Karpe, a farmer from drought-prone Yavatmal district of Maharashtra, committed suicide along with his wife and four children on March 19, 1986. A suicide note he left behind said, “ It is impossible to survive as a farmer.”

Tragic trigger

Karpe had mixed rat killer zinc phosphate in food and served it to his family before consuming it himself. The event triggered a spate of farmer suicides in Maharashtra. Karpe’s suicide was the first documented farmer suicide in the State and today Maharashtra is known as a farmer suicide zone.

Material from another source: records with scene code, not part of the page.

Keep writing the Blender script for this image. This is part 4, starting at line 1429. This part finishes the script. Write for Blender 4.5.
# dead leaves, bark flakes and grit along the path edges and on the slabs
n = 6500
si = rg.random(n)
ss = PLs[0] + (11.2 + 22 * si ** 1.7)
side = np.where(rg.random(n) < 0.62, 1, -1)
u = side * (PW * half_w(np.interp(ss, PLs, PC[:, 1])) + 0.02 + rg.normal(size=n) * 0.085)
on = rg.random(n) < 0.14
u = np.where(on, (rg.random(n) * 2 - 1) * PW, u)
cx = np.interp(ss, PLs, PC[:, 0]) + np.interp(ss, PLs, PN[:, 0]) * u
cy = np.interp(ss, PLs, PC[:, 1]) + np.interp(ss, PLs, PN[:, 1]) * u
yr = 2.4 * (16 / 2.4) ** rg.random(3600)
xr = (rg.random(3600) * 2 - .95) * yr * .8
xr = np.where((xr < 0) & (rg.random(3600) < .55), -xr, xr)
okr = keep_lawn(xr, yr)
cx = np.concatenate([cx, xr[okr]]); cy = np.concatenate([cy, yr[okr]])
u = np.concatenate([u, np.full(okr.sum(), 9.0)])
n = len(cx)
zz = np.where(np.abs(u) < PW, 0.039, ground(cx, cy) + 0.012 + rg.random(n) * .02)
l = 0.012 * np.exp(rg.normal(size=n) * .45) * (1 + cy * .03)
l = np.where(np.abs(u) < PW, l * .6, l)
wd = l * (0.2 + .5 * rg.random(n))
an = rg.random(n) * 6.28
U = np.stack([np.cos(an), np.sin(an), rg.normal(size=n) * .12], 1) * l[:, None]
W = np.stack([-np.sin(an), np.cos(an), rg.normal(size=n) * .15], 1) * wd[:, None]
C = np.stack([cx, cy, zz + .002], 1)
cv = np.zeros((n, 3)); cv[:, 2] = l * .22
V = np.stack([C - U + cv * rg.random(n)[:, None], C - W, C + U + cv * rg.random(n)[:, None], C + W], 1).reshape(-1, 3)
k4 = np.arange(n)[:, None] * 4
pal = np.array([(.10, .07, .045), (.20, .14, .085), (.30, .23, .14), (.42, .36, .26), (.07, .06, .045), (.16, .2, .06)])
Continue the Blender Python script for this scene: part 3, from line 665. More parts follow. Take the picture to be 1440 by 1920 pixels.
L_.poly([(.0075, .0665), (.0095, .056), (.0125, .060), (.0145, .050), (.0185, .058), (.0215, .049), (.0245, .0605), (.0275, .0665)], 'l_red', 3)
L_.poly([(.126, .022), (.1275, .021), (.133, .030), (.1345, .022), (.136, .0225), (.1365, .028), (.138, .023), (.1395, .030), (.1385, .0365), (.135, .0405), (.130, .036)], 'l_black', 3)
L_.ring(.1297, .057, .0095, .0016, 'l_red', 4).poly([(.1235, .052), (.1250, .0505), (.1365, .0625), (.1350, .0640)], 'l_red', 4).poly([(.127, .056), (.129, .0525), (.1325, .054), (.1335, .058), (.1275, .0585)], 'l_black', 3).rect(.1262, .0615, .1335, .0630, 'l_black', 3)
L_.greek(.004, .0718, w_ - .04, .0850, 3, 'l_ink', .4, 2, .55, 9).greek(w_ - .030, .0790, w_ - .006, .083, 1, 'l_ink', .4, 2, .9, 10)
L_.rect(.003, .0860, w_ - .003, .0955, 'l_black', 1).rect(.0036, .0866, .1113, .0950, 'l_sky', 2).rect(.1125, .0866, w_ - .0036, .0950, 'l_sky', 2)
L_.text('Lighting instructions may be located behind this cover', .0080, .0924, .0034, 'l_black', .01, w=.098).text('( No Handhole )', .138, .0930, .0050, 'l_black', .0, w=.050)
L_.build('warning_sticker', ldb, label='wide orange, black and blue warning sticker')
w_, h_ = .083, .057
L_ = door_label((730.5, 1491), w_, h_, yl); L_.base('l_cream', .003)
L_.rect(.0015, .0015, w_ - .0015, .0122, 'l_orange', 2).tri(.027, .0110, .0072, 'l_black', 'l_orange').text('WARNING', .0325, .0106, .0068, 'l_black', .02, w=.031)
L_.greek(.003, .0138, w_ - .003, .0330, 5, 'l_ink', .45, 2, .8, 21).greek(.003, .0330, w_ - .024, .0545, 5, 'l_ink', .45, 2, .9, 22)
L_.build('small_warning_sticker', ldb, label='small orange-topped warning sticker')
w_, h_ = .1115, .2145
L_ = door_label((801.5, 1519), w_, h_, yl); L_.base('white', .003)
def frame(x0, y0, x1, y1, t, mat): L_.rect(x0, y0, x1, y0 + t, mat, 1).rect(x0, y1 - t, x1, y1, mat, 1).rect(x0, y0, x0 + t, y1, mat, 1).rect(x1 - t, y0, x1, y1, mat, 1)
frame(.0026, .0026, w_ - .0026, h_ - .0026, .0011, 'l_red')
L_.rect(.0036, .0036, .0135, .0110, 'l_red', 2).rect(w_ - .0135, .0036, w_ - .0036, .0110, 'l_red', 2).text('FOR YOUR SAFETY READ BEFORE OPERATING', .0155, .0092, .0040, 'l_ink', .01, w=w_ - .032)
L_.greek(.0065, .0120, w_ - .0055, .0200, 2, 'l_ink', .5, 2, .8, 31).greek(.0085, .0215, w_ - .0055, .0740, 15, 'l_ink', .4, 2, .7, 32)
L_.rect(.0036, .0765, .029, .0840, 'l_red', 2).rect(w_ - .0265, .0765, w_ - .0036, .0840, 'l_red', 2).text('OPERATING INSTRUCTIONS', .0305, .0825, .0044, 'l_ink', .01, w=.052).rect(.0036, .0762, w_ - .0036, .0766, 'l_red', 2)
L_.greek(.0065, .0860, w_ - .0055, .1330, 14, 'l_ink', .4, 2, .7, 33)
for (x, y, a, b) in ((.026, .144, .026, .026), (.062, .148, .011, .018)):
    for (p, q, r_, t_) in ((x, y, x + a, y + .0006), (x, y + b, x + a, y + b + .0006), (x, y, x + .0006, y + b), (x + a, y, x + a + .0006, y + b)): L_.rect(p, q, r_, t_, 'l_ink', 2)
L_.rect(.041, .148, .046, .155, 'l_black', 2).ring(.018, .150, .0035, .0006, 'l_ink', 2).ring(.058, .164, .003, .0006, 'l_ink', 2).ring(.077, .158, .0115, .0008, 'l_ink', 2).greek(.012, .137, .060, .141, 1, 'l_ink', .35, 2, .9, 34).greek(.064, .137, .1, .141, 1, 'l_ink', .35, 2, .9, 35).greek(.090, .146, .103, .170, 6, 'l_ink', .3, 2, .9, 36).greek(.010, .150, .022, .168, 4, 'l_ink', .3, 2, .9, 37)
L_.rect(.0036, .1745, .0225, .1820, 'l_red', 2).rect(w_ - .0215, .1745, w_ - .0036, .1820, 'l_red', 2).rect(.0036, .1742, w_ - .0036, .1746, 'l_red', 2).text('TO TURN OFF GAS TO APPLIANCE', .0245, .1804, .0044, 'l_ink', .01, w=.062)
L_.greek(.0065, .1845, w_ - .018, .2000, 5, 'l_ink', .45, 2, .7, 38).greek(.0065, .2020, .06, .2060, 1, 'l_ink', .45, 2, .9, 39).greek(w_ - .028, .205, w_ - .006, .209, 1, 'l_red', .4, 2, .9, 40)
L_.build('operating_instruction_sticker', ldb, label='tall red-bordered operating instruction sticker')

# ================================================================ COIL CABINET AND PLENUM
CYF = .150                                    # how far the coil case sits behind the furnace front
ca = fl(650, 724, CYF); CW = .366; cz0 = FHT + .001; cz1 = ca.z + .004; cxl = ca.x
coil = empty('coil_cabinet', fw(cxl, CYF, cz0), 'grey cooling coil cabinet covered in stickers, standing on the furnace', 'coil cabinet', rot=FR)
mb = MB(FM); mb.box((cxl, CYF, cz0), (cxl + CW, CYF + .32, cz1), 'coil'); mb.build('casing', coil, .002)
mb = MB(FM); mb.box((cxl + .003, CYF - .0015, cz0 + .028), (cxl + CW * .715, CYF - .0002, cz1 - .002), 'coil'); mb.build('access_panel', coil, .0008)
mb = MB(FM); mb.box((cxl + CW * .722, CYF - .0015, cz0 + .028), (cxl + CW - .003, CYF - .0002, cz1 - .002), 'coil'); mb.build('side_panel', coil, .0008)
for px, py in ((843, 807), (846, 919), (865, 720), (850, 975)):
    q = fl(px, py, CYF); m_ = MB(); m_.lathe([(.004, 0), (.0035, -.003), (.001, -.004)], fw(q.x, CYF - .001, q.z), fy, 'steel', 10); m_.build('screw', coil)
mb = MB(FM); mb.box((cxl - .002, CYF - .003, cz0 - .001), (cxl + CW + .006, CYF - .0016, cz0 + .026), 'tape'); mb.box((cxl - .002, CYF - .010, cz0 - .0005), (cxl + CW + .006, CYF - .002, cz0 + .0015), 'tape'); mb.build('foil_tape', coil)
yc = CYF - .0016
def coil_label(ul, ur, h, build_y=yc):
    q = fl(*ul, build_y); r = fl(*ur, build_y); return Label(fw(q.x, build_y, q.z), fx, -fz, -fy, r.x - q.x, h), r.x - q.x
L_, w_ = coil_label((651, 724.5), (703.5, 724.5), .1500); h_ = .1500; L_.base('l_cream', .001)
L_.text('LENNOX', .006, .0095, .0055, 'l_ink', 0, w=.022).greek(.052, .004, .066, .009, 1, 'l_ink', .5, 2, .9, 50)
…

BusinessLine recently reported that in the last five years (2014-2018), 14,034 farmers (that is, eight farmers a day) ended their lives and over 4,500 farmers committed suicide in Maharashtra after the State government announced the ₹34,000-crore loan waiver in June 2017.

For the last three years, Maharashtra farmers have been observing a day-long fast to draw the government’s attention to their plight.

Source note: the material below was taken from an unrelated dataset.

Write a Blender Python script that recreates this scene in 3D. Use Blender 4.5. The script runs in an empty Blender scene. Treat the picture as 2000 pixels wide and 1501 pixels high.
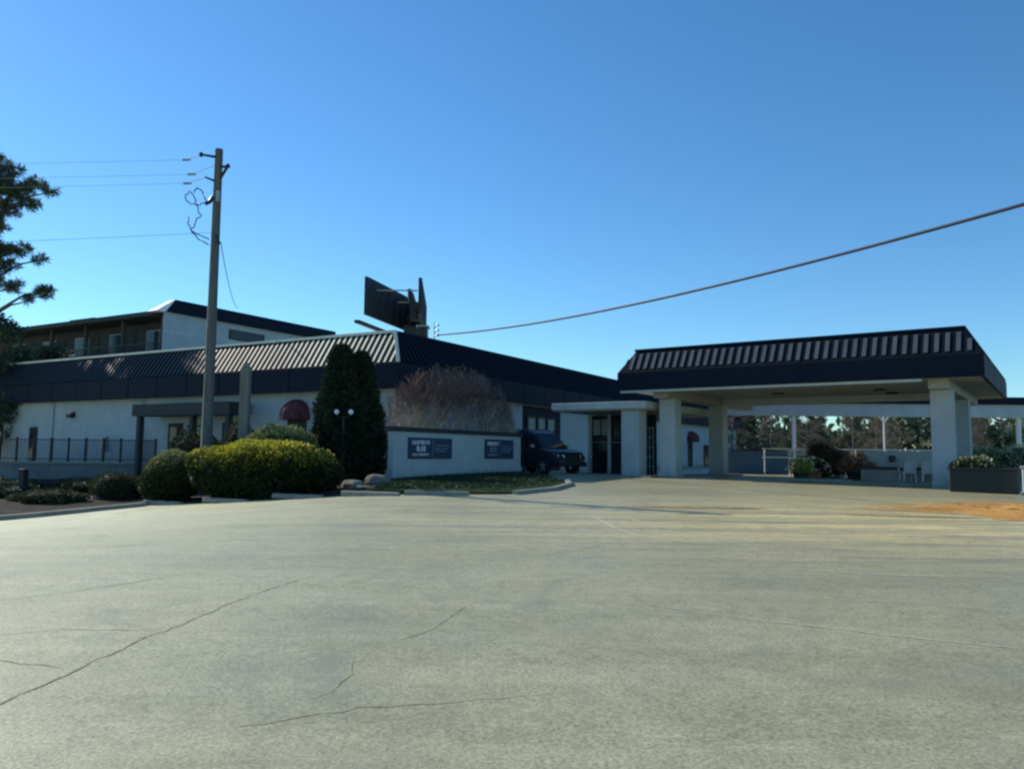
import bpy, math, random
import numpy as np
from mathutils import Vector, Matrix
sc = bpy.context.scene
col = sc.collection
PI = math.pi
def R(d): return math.radians(d)

# ------------------------------------------------------------------ materials
def new_mat(name):
    m = bpy.data.materials.new(name); m.use_nodes = True
    nt = m.node_tree; b = nt.nodes['Principled BSDF']
    return m, nt, b
def link(nt, a, b): nt.links.new(a, b)
def coords(nt, scale=(1, 1, 1), rot=0):
    t = nt.nodes.new('ShaderNodeTexCoord'); mp = nt.nodes.new('ShaderNodeMapping')
    mp.inputs['Scale'].default_value = scale; mp.inputs['Rotation'].default_value = (0, 0, rot)
    link(nt, t.outputs['Object'], mp.inputs['Vector']); return mp.outputs['Vector']
def noise(nt, vec, scale, detail=4, rough=.6, dist=0):
    n = nt.nodes.new('ShaderNodeTexNoise'); n.inputs['Scale'].default_value = scale
    n.inputs['Detail'].default_value = detail; n.inputs['Roughness'].default_value = rough
    n.inputs['Distortion'].default_value = dist
    link(nt, vec, n.inputs['Vector']); return n.outputs['Fac']
def ramp(nt, fac, stops):
    r = nt.nodes.new('ShaderNodeValToRGB'); e = r.color_ramp.elements
    while len(e) < len(stops): e.new(.5)
    for i, (p, c) in enumerate(stops):
        e[i].position = p; e[i].color = (c[0], c[1], c[2], 1) if not isinstance(c, (int, float)) else (c, c, c, 1)
    link(nt, fac, r.inputs['Fac']); return r.outputs['Color']
def mix(nt, fac, a, b, mode='MIX'):
    n = nt.nodes.new('ShaderNodeMix'); n.data_type = 'RGBA'; n.blend_type = mode
    for s, v in ((n.inputs[0], fac), (n.inputs[6], a), (n.inputs[7], b)):
        if isinstance(v, (int, float)): s.default_value = v
        elif isinstance(v, tuple): s.default_value = (v[0], v[1], v[2], 1)
        else: link(nt, v, s)
    return n.outputs[2]
def mth(nt, op, a, b=0.0, clamp=False):
    n = nt.nodes.new('ShaderNodeMath'); n.operation = op; n.use_clamp = clamp
    for i, v in enumerate((a, b)):
        if isinstance(v, (int, float)): n.inputs[i].default_value = v
        else: link(nt, v, n.inputs[i])
    return n.outputs[0]
def bump(nt, b, h, strength=.3, dist=.02):
    n = nt.nodes.new('ShaderNodeBump'); n.inputs['Strength'].default_value = strength
    n.inputs['Distance'].default_value = dist
    link(nt, h, n.inputs['Height']); link(nt, n.outputs['Normal'], b.inputs['Normal'])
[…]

“Thirty-two years after the first farmer suicide, where the farmer said that he was ending his life because of the agrarian crisis, nothing has changed. Instead, the crisis has deepened and farmer suicides have multiplied,” said Amar Habib, one of the activists and organisers of the agitation.

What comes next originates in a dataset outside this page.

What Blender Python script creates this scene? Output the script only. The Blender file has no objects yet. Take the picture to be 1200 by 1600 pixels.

However, there is an irony in farmers and farm widows observing a day-long fast. With a monthly budget of ₹500, Aruna Bhokare, a farm widow from the Amravati district in Vidarbha region, has to fast almost every day as she struggles to feed her two daughters. Her husband Umesh committed suicide after repeated crop failure.

No outside support

Farmer leaders had appealed to netizens to join the fast and to declare solidarity with the farmers with #fastforfeeder hashtag. They also appealed to political parties to join the fast. However, hardly any support came from either group and the farmers were left to fight their own battle.

“From time to time, some farmers and farmers’ organisations have been making demands for waiver of farm loans, implementation of the Swaminathan Committee recommendations on minimum support price (MSP) for agricultural produce and guaranteed income for farmers and other agricultural policies, which is taken due note of by the government,” the Minister of Agriculture and Farmers Welfare told the Lok Sabha last month.